On the limited utility of war-room spin
Underway for weeks, the federal election campaign has officially begun, and the hulking shadow of Donald Trump will be hanging over everything.
Mark Carney, the Liberal Party’s annointed successor to Justin Trudeau, has finally seen to the formal dissolution of Parliament, which has been padlocked anyway since Team Trudeau launched Carney’s drawn-out succession on January 6.
Carney will run in the Ottawa riding held by Liberal MP Chandra Arya, whose long-shot candidacy challenging Carney for the Liberal leadership was mysteriously revoked two months ago. Arya’s candidacy as the Liberal incumbent in Nepean was revoked two days ago, also without explanation, but we know why now.
We’ll be going to the polls on April 28. Finally. Carney’s been on the campaign trail for quite a while now, in one of the most extravagant election campaigns ever, funded by taxpayers, no less. Such amazing photo-oppery.
Here are the latest numbers.
We don’t want whoever Trump wants, but who does Trump want?
That’s a reasonable question, so far as it goes. After all, when he’s not carrying off a kind of constitutional putsch at home and realigning America with Vladimir Putin and Xi Jinping abroad, Donald Trump has more than once expressed a determination wreck Canada’s economy to force us to submit to annexation as the 51st American state.
The latest out of the Conservative war room: Trump endorses Carney. This is about as silly as the early-innings Liberal spin that Trump had “endorsed” Pierre Polievre. Both the Liberals and the Conservatives can rely on a shred of sort-of evidence to support their claims and counterclaims, though. So, a breakdown.
He loves me. He loves me not. He loves me. He loves me not.
It started the very day Trudeau announced he was stepping aside. Team Trudeau had sunk to 16 percent in the national polls. Most of Trudeau’s own parliamentary caucus wanted him gone, even. Deputy Prime Minister Chrystia Freeland had resigned in disgust, earning her the enmity of the party machine that would go on to steamroll over her on Carney’s behalf.
Here’s how it started.
In a January 6 conversation with Republican podcaster Hugh Hewitt, Conservative leader Pierre Poilievre’s name came up. Hewitt: “I think Trudeau might resign today. Are you looking forward to working with Pierre Poilievre, the new guy?” Trump: “I am.

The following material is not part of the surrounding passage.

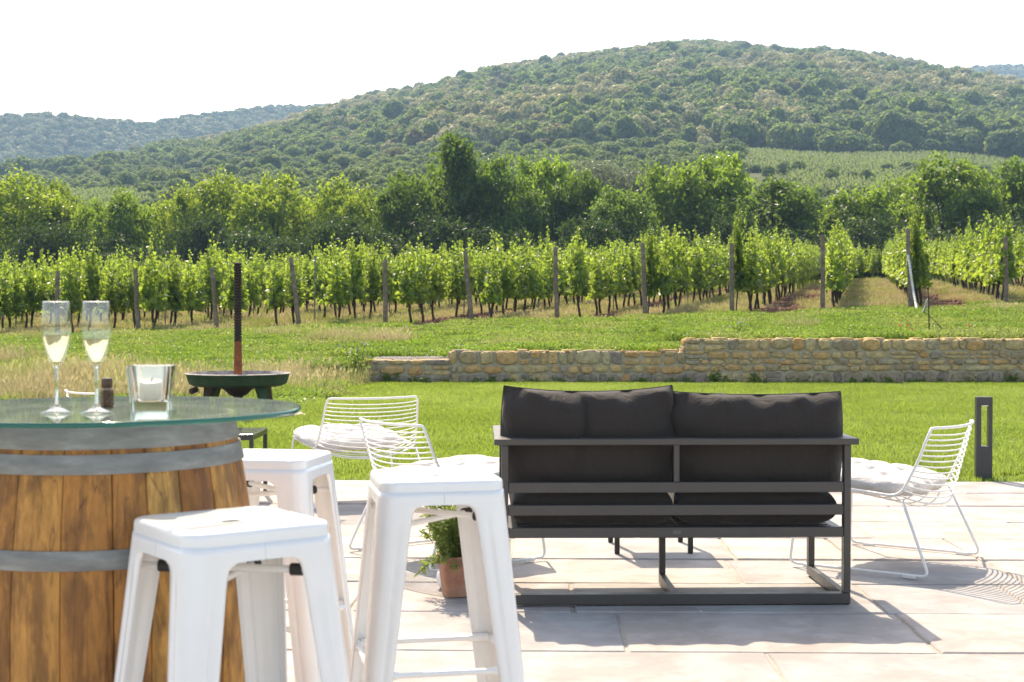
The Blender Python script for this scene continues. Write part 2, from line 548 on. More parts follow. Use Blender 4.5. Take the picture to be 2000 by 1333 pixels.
def hill(u, Y):
    """terrain beyond the trees, by bearing u = x/Y and distance Y"""
    px = 1000 + u * F
    yb = interp(YB, px); yr = interp(YR, px)
    z0 = z36(u * 110) + .03 * 60
    zb = CAMZ + yb * elev(interp(FB, px))
    zr = CAMZ + yr * elev(interp(SKY1, px)) - 13.0
    rf = interp(RF, px)
    zf = CAMZ + rf * elev(interp(SKY2, px)) - 12.0
    s = np.clip((Y - 118) / (yb - 118), 0, 1)
    z = z0 + (zb - z0) * s ** 1.04
    t = np.clip((Y - yb) / (yr - yb), 0, 1)
    z = z + (zr - zb) * t * (1.22 - .22 * t)
    dv = .36 * (rf - yr); yv = yr + dv
    d = np.clip((Y - yr) / dv, 0, 1)
    zv = np.minimum(zr, zf) * .72
    z = np.where(Y > yr, zr + (zv - zr) * sstep(d), z)
    fz = np.clip((Y - yv) / (rf - yv), 0, 1)
    z = np.where(Y > yv, zv + (zf - zv) * fz * (1.3 - .3 * fz), z)
    z = np.where(Y > rf, zf - (Y - rf) * .15, z)
    und = 2.5 * np.sin(u * 40 + Y * .011) * np.sin(Y * .017 - u * 13) * np.clip((Y - 300) / 500, 0, 1)
    return z + und


us = np.linspace(-1.25, 1.25, 300)
Ys = np.concatenate([np.arange(96, 500, 8), np.arange(500, 1400, 15), np.arange(1400, 2500, 25)])
U, YY = np.meshgrid(us, Ys)
Zh = hill(U, YY)
k = np.clip((YY - 96) / 24, 0, 1)
Zh = hgt(U * YY, np.minimum(YY, 98)) * (1 - k) + Zh * k
V = np.stack([U * YY, YY, Zh], -1).reshape(-1, 3)
ii = np.arange(len(us) * len(Ys)).reshape(len(Ys), len(us))
t_ = NT('shade-toned hill earth'); geo_ = t_.n('ShaderNodeNewGeometry')
c_ = t_.ramp(t_.noise(geo_.outputs['Position'], .03, 6, .65), [(.35, (.038, .056, .02)), (.55, (.062, .08, .028)), (.75, (.11, .11, .045))])  # earth colour darkened so the gaps between crowns read as shade
M['hill'] = t_.done(t_.principled(c_, .95, spec=.1))
o = link('hills', mesh_np('hills', V, np.stack([ii[:-1, :-1], ii[:-1, 1:], ii[1:, 1:], ii[1:, :-1]], -1).reshape(-1, 4), True), M['hill'])
o['kind'] = 'structure'


def hillz(x, y): return float(hill(np.array([x / y]), np.array([float(y)]))[0])


# ------------------------------------------------------------------ leaf scatter helpers
def rot_mats(n, mode='random', tilt=1.0):
    """n rotation matrices whose third column (leaf normal) is random, biased upward when tilt < 1"""
    nrm = rng.normal(size=(n, 3)) * np.array([tilt, tilt, 1.0])
    if mode == 'up': nrm[:, 2] = np.abs(nrm[:, 2]) + .15
    nrm /= np.linalg.norm(nrm, axis=1, keepdims=True) + 1e-9
    a = rng.normal(size=(n, 3))
    if mode == 'hang': a[:, 2] -= 1.3
    a -= nrm * (a * nrm).sum(1, keepdims=True)
    a /= np.linalg.norm(a, axis=1, keepdims=True) + 1e-9
    b = np.cross(a, nrm)
    return np.stack([b, a, nrm], -1)


def stamp(tv, tf, pos, R, sc):
    """copies of a template at pos with rotation R and size sc -> V, faces"""
    tv = np.asarray(tv, float); n = len(pos); k = len(tv)
    sc = np.asarray(sc, float)
    if sc.ndim == 1: sc = sc[:, None]
    V = np.einsum('nij,kj->nki', R, tv) * sc[:, None, :] + pos[:, None, :]
    off = (np.arange(n) * k)[:, None, None]
    return V.reshape(-1, 3), [(np.asarray(f)[None] + off).reshape(-1, np.asarray(f).shape[-1]) for f in tf]


def join(parts):
    Vs = []; Fs = {}; b = 0
    for V, fl in parts:
        Vs.append(V)
        for f in fl: Fs.setdefault(f.shape[1], []).append(f + b)
        b += len(V)
    return np.concatenate(Vs), [np.concatenate(x) for x in Fs.values()]


VINE_T = np.array([(0, 0, 0), (.26, -.14, .10), (.5, .16, .16), (.34, .38, .08), (.42, .68, .12), (.16, .70, .04), (0, 1, -.06),
                   (-.26, -.14, .10), (-.5, .16, .16), (-.34, .38, .08), (-.42, .68, .12), (-.16, .70, .04)])
VINE_F = [np.array([[0, 1, 2, 3, 4, 5, 6], [0, 6, 11, 10, 9, 8, 7]])]
LEAF_T = np.array([(0, 0, 0), (.32, .42, .10), (0, 1, -.05), (-.32, .42, .10)])
LEAF_F = [np.array([[0, 1, 2], [0, 2, 3]])]
CLUMP_T = np.array([(-.5, -.3, 0), (.1, -.55, .15), (.55, .0, 0), (.2, .5, .18), (-.45, .4, .05)])
CLUMP_F = [np.array([[0, 1, 2, 3, 4]])]


def tube_np(pts, rad, n=6):
    mb = MB(); mb.tube(pts, rad, n)
    V = np.array([tuple(p) for p in mb.v]); q = [f for f in mb.f if len(f) == 4]
    return V, [np.array(q)]


# ---- GN scatter for uncountable stuff
def scatter(name, P, R, S, protos, kind='stuff', label=None, cat=None):
    col = bpy.data.collections.new(name + ' kit')
    for p in protos:
        for c in list(p.users_collection): c.objects.unlink(p)
        col.objects.link(p)
    n = len(P)
    me = bpy.data.meshes.new(name)
    me.vertices.add(n); me.vertices.foreach_set('co', np.asarray(P, np.float32).ravel())
    a = me.attributes.new('rot', 'FLOAT_VECTOR', 'POINT'); a.data.foreach_set('vector', np.asarray(R, np.float32).ravel())
    S = np.asarray(S, np.float32)
    if S.ndim == 1: S = np.repeat(S[:, None], 3, 1)
    a = me.attributes.new('scl', 'FLOAT_VECTOR', 'POINT'); a.data.foreach_set('vector', S.ravel())
    a = me.attributes.new('idx', 'INT', 'POINT'); a.data.foreach_set('value', rng.integers(0, len(protos), n).astype(np.int32))
    o = bpy.data.objects.new(name, me); COL.objects.link(o)
    ng = bpy.data.node_groups.new(name, 'GeometryNodeTree')
    ng.interface.new_socket('Geometry', in_out='INPUT', socket_type='NodeSocketGeometry')
    ng.interface.new_socket('Geometry', in_out='OUTPUT', socket_type='NodeSocketGeometry')
    N = ng.nodes; L = ng.links
    gi = N.new('NodeGroupInput'); go = N.new('NodeGroupOutput')
    ip = N.new('GeometryNodeInstanceOnPoints')
    ci = N.new('GeometryNodeCollectionInfo'); ci.inputs['Collection'].default_value = col
    ci.inputs['Separate Children'].default_value = True; ci.inputs['Reset Children'].default_value = True
    ip.inputs['Pick Instance'].default_value = True

    def attr(nm, ty):
        q = N.new('GeometryNodeInputNamedAttribute'); q.data_type = ty; q.inputs['Name'].default_value = nm
        return q.outputs['Attribute']
    e2r = N.new('FunctionNodeEulerToRotation')
    L.new(attr('rot', 'FLOAT_VECTOR'), e2r.inputs[0])
    L.new(gi.outputs[0], ip.inputs['Points']); L.new(ci.outputs[0], ip.inputs['Instance'])
    L.new(attr('idx', 'INT'), ip.inputs['Instance Index'])
    L.new(e2r.outputs[0], ip.inputs['Rotation'])
    L.new(attr('scl', 'FLOAT_VECTOR'), ip.inputs['Scale'])
    L.new(ip.outputs[0], go.inputs[0])
    m = o.modifiers.new('scatter', 'NODES'); m.node_group = ng
    tag(o, label, cat, None, kind)
    return o


def noise2(x, y, s=1.0, ph=0.0):
    return (np.sin(x * s * 1.3 + ph) * np.sin(y * s * 1.7 + 1.1 * ph) + .6 * np.sin(x * s * 3.1 + y * s * 2.3 + ph) + .4 * np.sin(x * s * 6.7 - y * s * 5.1)) / 2


def zrot(n): return np.stack([np.zeros(n), np.zeros(n), rng.uniform(0, 2 * PI, n)], -1)


# ------------------------------------------------------------------ forest on the hills
def crown_proto(name, mat, R=5.0, Hh=11.0, n=720, lump=9, q=.98, low=.5):
    cs = rng.normal(size=(lump, 3)); cs /= np.linalg.norm(cs, axis=1, keepdims=True)
    cs[:, 2] = np.abs(cs[:, 2]) * .9 - .15
    cs *= np.array([R * .55, R * .55, Hh * .32]); cs[:, 2] += Hh * low
    rr = rng.uniform(.42, .62, lump) * R
    w = rr ** 2 / (rr ** 2).sum()
    k = rng.choice(lump, n, p=w)
    d = rng.normal(size=(n, 3)); d /= np.linalg.norm(d, axis=1, keepdims=True); d[:, 2] = np.where(d[:, 2] < -.5, -d[:, 2], d[:, 2])
    pos = cs[k] + d * (rr[k] * rng.uniform(.8, 1.08, n))[:, None]
    nrm = d + rng.normal(size=(n, 3)) * .45; nrm /= np.linalg.norm(nrm, axis=1, keepdims=True)
    a = rng.normal(size=(n, 3)); a -= nrm * (a * nrm).sum(1, keepdims=True); a /= np.linalg.norm(a, axis=1, keepdims=True)
    Rm = np.stack([np.cross(a, nrm), a, nrm], -1)
    A = stamp(CLUMP_T, CLUMP_F, pos, Rm, rng.uniform(.7, 1.3, n) * q)
    tv, tf = tube_np([(0, 0, -1.5), (.2, 0, Hh * .3), (0, .1, Hh * .6)], [.35, .28, .15], 5)
    V_, F_ = join([A, (tv, tf)])
    o = bpy.data.objects.new(name, mesh_np(name, V_, F_)); o.data.materials.append(mat)
    return o


def forest_points(n, y0, y1, pxa, pxb):
    Y = np.sqrt(rng.uniform(y0 ** 2, y1 ** 2, n)); px = rng.uniform(pxa, pxb, n)
    return px, Y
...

I am, if that’s what happens. Certainly, it will be very good. Our views would be more aligned, certainly.”
Poilievre was having none of this. After all, in Canada, if you’re the subject of so much as a benign reference in one of Trump’s regularly televised descents into mobster dementia, you’re as radioactive as Chernobyl. So, the next day, Poilievre said: “Canada will never be the 51st state. Period. We are a great and independent country. . .
“I will fight for Canada. When I am Prime Minister, we will rebuild our military and take back control of the border to secure both Canada and the U.S. We will take back control of our Arctic to keep Russia and China out. . . In other words, we will put Canada First.”
This displeased Trump quite a bit. Later that day, in his first use of the term “economic force” as the method he intended to employ to subdue Canada and acquire a new American state, Trump responded to Poilievre’s remarks this way: “Then maybe he won’t win. But maybe he will. Listen, I don’t care what he says.”
What a difference a day makes, right?